La soberanía territorial sobre las que Órban ha edificado su victoria se está convirtiendo a comienzos del siglo XXI en una vana ilusión (Bauman). En realidad el mundo es eminentemente global.

Lo que ha acontecido en Hungría, como antes en Alemania, en Austria, en Francia, en Italia, en España con Cataluña… es una batalla identitaria entre el ellos y el nosotros, entre los buenos y los malos. Una elección sobre la identidad de una parte de los europeos del centro de Europa, los húngaros. Pero también en consecuencia se ha producido una elección sobre la identidad política, en parte, de Europa. Ha ganado en esta ocasión una Europa de estados, en vez de hacia una Europa de ciudadanos en estas elecciones.

El miedo al islam ha sido clave, pero porque antes se ha perdido la confianza en nuestra tradición, y las estructuras sociales y culturales que guardan y hacen viva esa tradición, y ese deseo. La confianza es la victoria. En Hungría parece que ha ganado la identidad cristiana de Europa, pero en el fondo, realmente, ha ganado el miedo y el pasado. Hemos vuelto a perder un tren: el de confiar que una vez Europa alumbró a la humanidad entera, y que si hay algo que no es cristiano es tener miedo, y no tener esperanza.

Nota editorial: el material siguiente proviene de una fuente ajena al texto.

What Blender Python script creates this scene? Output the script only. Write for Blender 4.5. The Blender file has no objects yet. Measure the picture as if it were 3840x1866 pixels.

La llanura húngara rodeada de otras naciones y de montañas, acechada por el oso ruso, controlada históricamente por Austria, en medio del curso del Danubio, es una posibilidad para Europa. La pregunta es si en Bruselas se ha dado cuenta de que no cabe plantear una batalla cultural sin esperar una respuesta, ni si se han dado cuenta de que es preciso legitimar el estado de derecho frente a tentaciones a la turca o a la rusa, y sobre todo, que para construir Europa no va a quedar más remedio que contar con los estados, al menos en esta etapa de transición en que se define el papel de estos en la globalización. Europa se queda en punto muerto, y es la peor noticia para el Viejo continente. India esta semana pasará a ser la quinta economía del globo, desbancando a Francia o el Reino Unido.